Король был встречен мрачным молчанием, и это произвело на него сильное впечатление. Он уже обратился к депутатам, как к национальному собранию, объявил себя заодно с народом и закончил растроганным голосом: «Итак, представители моего парода, доверяюсь вам». Громом одобрения ответило на эти слова увлеченное собрание. Оно примирилось с королем, который еще за минуту перед тем хотел разогнать его силою оружия и которого привел в среду столь ненавистных ему депутатов страх перед победоносным парижским населением. Не только отдельные люди, но и целые собрания иногда впадают в сентиментальность.
Собрание послало в Париж мирную депутацию, состоявшую из Бальи, Лалли-Толандаля, Лианкура и Лафайета. Эта депутация возвестила об отозвании войск, о смене министра Бретейля и о назначении Неккера на его место. Депутация была принята народом при громких кликах радости, но когда было возвещено, что король прощает французской гвардии, поднялась буря недовольства, которую с трудом удалось успокоить. Гвардия – говорил народ – не нуждается в прощении.
16 июля Бастилия была окончательно стерта с лица земли: затем, на основании нового муниципального положения, установившего главный совет представителей 60 секций и общинный совет из 30 членов, тоже избранных секциями, мэром Парижа был избран знаменитый ученый Бальи, а командиром национальной гвардии, как назвали гражданскую милицию, был избран Лафайет.
Национальная гвардия получила у Лафайета военную организацию, а цветами ее были синий, белый и красный. С тех пор этот трехцветный флаг стал знаком национальной свободы.
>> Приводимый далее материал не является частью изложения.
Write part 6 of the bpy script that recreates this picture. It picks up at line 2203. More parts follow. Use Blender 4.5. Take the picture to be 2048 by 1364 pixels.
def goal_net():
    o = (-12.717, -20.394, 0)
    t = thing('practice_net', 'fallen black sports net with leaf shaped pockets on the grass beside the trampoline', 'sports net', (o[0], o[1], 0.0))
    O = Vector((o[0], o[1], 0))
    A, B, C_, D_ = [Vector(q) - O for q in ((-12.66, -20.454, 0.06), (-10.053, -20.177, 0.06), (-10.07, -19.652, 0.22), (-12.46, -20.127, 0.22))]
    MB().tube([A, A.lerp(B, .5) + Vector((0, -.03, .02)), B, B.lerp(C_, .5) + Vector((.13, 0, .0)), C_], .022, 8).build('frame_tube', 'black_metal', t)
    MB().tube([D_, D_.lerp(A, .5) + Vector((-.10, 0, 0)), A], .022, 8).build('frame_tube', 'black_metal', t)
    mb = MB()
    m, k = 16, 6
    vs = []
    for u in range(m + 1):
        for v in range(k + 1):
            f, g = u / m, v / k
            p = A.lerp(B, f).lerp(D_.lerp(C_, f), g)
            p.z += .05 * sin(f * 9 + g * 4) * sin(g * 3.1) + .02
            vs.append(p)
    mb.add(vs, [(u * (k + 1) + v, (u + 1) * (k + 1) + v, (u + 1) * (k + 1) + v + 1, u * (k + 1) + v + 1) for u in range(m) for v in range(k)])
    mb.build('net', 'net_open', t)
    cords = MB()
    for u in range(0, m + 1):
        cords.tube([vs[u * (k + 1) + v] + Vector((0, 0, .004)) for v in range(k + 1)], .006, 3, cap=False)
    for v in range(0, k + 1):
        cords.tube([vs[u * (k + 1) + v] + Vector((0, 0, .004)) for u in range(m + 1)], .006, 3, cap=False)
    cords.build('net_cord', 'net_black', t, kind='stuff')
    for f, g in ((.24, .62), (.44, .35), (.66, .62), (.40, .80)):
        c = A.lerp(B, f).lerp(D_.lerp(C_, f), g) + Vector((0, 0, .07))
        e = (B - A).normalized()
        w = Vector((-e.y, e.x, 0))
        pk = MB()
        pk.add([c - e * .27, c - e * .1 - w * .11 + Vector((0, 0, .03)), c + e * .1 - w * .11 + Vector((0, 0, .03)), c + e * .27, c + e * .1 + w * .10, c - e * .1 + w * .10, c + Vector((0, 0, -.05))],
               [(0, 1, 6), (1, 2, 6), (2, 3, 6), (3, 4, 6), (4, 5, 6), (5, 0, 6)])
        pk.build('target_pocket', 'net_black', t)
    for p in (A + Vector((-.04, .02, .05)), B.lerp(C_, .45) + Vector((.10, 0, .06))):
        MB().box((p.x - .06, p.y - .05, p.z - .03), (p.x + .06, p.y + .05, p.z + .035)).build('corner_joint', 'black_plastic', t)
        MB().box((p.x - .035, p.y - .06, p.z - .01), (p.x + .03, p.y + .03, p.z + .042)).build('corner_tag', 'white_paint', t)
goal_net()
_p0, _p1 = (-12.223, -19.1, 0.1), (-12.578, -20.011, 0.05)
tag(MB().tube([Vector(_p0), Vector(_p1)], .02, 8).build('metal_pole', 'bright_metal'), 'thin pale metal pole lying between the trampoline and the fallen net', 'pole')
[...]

Король вернулся в Париж, и в воротах новый мэр Бальи встретил его такими словами: «Ваше величество! Я приношу вашему величеству ключи прекрасного Парижа. Эти же ключи некогда были поднесены Генриху IV. Он тогда завоевал себе народ, теперь народ завоевал себе короля!» Эта речь не понравилась народу. Вооруженный, он стоял мрачными и молчаливыми шпалерами, сквозь которые надо было пройти королю. В городской ратуше король пристегнул к своей шляпе трехцветную кокарду, и народ ответил на это кликами радости. Можно было, впрочем, заметить, что новая роль порядочно уже надоела королю.